The big win, however, will come with Samsung, which might end up paying even more, and, considering it is the world's second largest cell phone manufacturer, this should result in a good chunk of money for Microsoft. Currently Redmond is haggling with Samsung over the terms of the licensing deal - it wants $15 apiece, while Samsung is reportedly leaning towards $10. 

Considering that Microsoft's mobile OS licenses, both for Windows Mobile and now Windows Phone 7, cost about $15, the fact that it is asking for similar amount from Android handset makers is nothing short of astonishing, but that's the patent game in the US for you. A quick napkin calculation shows that with 500 000 Android devices activated daily, if we are to believe Google, and $5 per licence payable to Microsoft, Redmond could be raking in over $900 million annually from Android's exploding popularity.

It pays well to be one of the first, like with WinMo, and we are sure Microsoft won't mind carrying the label "patent troll" for that amount of cash rolling in. Coupled with the licenses from Windows Phone, which might rise parabolically next year when Nokia outs a portfolio of WP7 devices, and Microsoft could very well have a successful mobile business, not to mention the upcoming Windows 8 tablets.

Now let's move to Google. It is being cornered with patent disputes for various Android features or components. Despite being the first to bid for the bankrupt Nortel's wireless patents, which could have shielded it from Android-related lawsuits, it lost to a consortium called Rockstar Bidco. In the last minute this funny company turned out to be none other but Microsoft, plus Apple, RIM and four more wireless companies, which jointly paid $4.5 billion for Nortel's intellectual property. Apple and Microsoft seem to have won the lion's share of Nortel's patents, leaving Google, or, to be more precise, Android manufacturers, largely at the mercy of the courts regarding licensing deals like the one with Microsoft, or various infringements.

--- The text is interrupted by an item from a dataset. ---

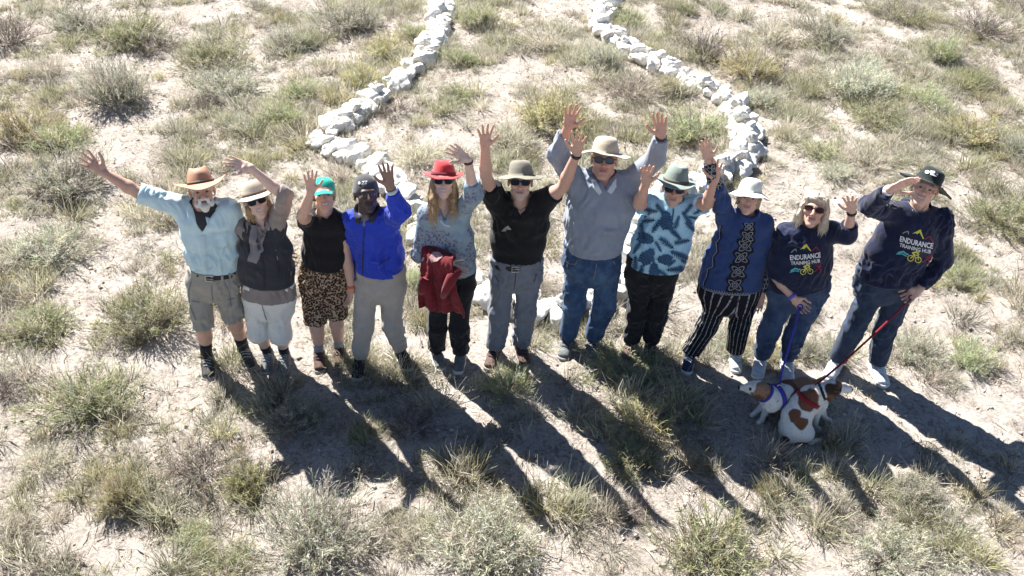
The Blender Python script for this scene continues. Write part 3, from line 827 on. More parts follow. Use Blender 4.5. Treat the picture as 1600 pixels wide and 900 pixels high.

Google, in its turn, tries to keep Android free and open, and hopes to make money from search and advertising on the platform, which is its core business. Rumors are that it is making about $1 billion a year currently from these activities on Android, which is roughly the same Microsoft would make, if it strong-arms all Android manufacturers to pony up for its mobile patents, like it already did with HTC, and is on its way to do with Samsung. 

Ironic? You bet. What actually concerns us with the whole litigation trend in the mobile industry, is that these costs might ultimately be passed onto us, as consumers, and Android's "free and open" concept could greatly suffer in the process. Google, however, has managed to come out dry from the many similar pressures regulators or competitors put on it, so we are hoping it will find a way to eventually subside this Android witch-hunting trend.